YOUR INSTRUCTIONS:
Will you quote precisely the lines that run from the top of the material below to the line containing "20).build('plastic_plug', CAP, legn)", both ends included?

Data records

──────────

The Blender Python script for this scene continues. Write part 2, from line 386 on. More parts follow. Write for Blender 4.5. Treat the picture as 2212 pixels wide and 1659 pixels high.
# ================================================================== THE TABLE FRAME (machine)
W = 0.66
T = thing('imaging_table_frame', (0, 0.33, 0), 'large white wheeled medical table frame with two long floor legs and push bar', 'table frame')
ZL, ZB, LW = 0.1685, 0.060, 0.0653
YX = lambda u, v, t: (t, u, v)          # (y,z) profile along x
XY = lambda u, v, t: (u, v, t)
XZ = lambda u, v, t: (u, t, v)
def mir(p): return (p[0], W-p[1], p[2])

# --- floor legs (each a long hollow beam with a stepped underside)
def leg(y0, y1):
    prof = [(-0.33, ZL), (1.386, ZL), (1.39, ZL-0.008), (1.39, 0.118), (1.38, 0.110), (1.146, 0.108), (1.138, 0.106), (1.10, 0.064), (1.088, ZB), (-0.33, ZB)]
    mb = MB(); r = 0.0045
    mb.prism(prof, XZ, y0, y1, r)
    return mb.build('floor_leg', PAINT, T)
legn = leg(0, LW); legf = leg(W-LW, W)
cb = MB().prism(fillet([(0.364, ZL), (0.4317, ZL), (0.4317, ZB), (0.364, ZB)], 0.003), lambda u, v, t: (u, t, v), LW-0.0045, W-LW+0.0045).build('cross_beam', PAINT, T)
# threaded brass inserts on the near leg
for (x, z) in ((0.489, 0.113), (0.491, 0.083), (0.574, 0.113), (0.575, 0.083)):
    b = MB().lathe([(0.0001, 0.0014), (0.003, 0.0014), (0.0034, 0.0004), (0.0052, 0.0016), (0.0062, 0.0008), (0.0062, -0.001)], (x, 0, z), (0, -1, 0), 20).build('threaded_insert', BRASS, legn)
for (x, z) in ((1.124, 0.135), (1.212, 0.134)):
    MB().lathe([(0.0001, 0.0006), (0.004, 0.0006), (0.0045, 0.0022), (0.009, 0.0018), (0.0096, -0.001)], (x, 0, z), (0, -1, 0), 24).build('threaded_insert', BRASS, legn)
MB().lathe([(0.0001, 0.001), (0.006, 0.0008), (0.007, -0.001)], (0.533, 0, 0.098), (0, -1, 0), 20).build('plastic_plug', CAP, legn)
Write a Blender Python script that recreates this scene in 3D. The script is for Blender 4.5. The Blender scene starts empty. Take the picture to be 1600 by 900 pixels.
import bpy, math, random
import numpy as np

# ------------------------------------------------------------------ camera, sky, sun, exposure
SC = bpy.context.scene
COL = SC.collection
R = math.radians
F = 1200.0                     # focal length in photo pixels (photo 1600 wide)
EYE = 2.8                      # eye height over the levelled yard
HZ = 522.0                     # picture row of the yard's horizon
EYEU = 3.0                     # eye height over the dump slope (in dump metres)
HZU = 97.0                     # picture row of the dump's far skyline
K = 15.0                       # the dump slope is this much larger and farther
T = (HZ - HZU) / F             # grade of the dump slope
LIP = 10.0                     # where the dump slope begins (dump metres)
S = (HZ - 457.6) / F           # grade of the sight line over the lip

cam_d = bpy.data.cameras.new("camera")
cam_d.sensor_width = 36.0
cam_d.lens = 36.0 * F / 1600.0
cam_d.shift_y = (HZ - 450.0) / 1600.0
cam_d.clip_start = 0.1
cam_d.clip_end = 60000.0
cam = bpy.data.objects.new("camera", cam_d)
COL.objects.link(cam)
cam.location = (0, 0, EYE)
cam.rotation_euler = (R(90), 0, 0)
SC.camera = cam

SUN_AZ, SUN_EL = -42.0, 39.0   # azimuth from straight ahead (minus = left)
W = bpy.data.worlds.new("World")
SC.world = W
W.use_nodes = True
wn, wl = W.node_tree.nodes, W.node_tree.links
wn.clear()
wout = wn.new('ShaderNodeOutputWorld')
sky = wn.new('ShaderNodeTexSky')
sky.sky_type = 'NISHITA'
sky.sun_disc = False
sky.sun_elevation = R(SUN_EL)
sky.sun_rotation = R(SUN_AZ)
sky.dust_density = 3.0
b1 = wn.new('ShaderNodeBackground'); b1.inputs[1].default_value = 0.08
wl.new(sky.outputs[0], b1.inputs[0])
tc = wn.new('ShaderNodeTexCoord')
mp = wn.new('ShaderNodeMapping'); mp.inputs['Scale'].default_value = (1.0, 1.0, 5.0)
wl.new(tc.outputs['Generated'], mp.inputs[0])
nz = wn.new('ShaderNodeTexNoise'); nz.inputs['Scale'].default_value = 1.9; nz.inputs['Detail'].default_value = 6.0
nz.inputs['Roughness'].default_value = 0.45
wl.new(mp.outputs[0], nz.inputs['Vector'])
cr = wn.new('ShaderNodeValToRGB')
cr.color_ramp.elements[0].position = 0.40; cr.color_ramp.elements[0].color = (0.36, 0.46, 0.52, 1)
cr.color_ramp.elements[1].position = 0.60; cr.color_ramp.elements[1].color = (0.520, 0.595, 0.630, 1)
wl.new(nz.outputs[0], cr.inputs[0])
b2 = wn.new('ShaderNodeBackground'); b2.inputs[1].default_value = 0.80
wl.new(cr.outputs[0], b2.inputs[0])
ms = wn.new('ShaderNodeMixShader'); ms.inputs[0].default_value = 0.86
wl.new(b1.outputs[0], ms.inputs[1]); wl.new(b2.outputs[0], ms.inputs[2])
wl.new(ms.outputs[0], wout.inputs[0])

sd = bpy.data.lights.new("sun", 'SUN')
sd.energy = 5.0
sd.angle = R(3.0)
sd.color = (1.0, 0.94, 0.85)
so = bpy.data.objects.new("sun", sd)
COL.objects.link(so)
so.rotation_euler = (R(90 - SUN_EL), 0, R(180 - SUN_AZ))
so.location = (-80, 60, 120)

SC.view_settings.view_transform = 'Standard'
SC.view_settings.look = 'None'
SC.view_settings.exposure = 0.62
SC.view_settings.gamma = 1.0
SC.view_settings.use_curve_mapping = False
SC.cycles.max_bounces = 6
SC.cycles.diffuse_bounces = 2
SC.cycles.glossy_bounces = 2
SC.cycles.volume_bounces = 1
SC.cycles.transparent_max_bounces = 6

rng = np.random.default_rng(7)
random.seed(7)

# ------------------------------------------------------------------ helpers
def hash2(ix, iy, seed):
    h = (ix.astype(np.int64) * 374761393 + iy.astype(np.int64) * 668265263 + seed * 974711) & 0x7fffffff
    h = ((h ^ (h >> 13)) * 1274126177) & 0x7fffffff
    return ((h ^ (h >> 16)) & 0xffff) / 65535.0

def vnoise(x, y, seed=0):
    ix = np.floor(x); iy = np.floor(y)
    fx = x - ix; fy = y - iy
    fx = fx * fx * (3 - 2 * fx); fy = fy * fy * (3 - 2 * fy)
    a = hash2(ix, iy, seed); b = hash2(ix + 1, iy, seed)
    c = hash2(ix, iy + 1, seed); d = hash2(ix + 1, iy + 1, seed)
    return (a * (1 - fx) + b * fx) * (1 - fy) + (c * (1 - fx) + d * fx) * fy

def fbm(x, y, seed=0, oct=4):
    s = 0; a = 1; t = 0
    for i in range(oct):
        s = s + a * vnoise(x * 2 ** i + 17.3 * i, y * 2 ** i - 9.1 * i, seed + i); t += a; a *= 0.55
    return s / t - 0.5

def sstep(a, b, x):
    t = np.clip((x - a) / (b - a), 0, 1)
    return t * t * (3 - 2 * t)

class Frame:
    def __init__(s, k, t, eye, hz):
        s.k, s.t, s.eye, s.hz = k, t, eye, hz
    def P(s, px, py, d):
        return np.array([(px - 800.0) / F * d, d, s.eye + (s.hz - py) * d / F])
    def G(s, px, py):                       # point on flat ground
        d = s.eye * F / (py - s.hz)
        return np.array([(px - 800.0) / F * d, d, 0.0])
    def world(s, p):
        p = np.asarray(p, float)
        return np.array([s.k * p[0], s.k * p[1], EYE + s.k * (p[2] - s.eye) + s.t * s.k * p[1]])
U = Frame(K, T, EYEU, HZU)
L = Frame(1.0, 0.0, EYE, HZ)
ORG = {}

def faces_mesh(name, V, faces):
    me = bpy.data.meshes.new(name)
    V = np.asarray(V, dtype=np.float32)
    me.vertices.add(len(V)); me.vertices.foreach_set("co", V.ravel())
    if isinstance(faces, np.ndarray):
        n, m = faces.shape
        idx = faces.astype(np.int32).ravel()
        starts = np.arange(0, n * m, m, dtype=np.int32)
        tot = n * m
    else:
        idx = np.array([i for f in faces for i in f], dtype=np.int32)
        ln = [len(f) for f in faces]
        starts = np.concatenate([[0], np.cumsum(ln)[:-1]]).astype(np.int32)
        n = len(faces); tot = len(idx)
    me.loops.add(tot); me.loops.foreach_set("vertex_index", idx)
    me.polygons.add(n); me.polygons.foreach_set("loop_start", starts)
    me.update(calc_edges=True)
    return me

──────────

FINISHED TASK:
The Blender Python script for this scene continues. Write part 2, from line 386 on. More parts follow. Write for Blender 4.5. Treat the picture as 2212 pixels wide and 1659 pixels high.
# ================================================================== THE TABLE FRAME (machine)
W = 0.66
T = thing('imaging_table_frame', (0, 0.33, 0), 'large white wheeled medical table frame with two long floor legs and push bar', 'table frame')
ZL, ZB, LW = 0.1685, 0.060, 0.0653
YX = lambda u, v, t: (t, u, v)          # (y,z) profile along x
XY = lambda u, v, t: (u, v, t)
XZ = lambda u, v, t: (u, t, v)
def mir(p): return (p[0], W-p[1], p[2])

# --- floor legs (each a long hollow beam with a stepped underside)
def leg(y0, y1):
    prof = [(-0.33, ZL), (1.386, ZL), (1.39, ZL-0.008), (1.39, 0.118), (1.38, 0.110), (1.146, 0.108), (1.138, 0.106), (1.10, 0.064), (1.088, ZB), (-0.33, ZB)]
    mb = MB(); r = 0.0045
    mb.prism(prof, XZ, y0, y1, r)
    return mb.build('floor_leg', PAINT, T)
legn = leg(0, LW); legf = leg(W-LW, W)
cb = MB().prism(fillet([(0.364, ZL), (0.4317, ZL), (0.4317, ZB), (0.364, ZB)], 0.003), lambda u, v, t: (u, t, v), LW-0.0045, W-LW+0.0045).build('cross_beam', PAINT, T)
# threaded brass inserts on the near leg
for (x, z) in ((0.489, 0.113), (0.491, 0.083), (0.574, 0.113), (0.575, 0.083)):
    b = MB().lathe([(0.0001, 0.0014), (0.003, 0.0014), (0.0034, 0.0004), (0.0052, 0.0016), (0.0062, 0.0008), (0.0062, -0.001)], (x, 0, z), (0, -1, 0), 20).build('threaded_insert', BRASS, legn)
for (x, z) in ((1.124, 0.135), (1.212, 0.134)):
    MB().lathe([(0.0001, 0.0006), (0.004, 0.0006), (0.0045, 0.0022), (0.009, 0.0018), (0.0096, -0.001)], (x, 0, z), (0, -1, 0), 24).build('threaded_insert', BRASS, legn)
MB().lathe([(0.0001, 0.001), (0.006, 0.0008), (0.007, -0.001)], (0.533, 0, 0.098), (0, -1, 0), 20).build('plastic_plug', CAP, legn)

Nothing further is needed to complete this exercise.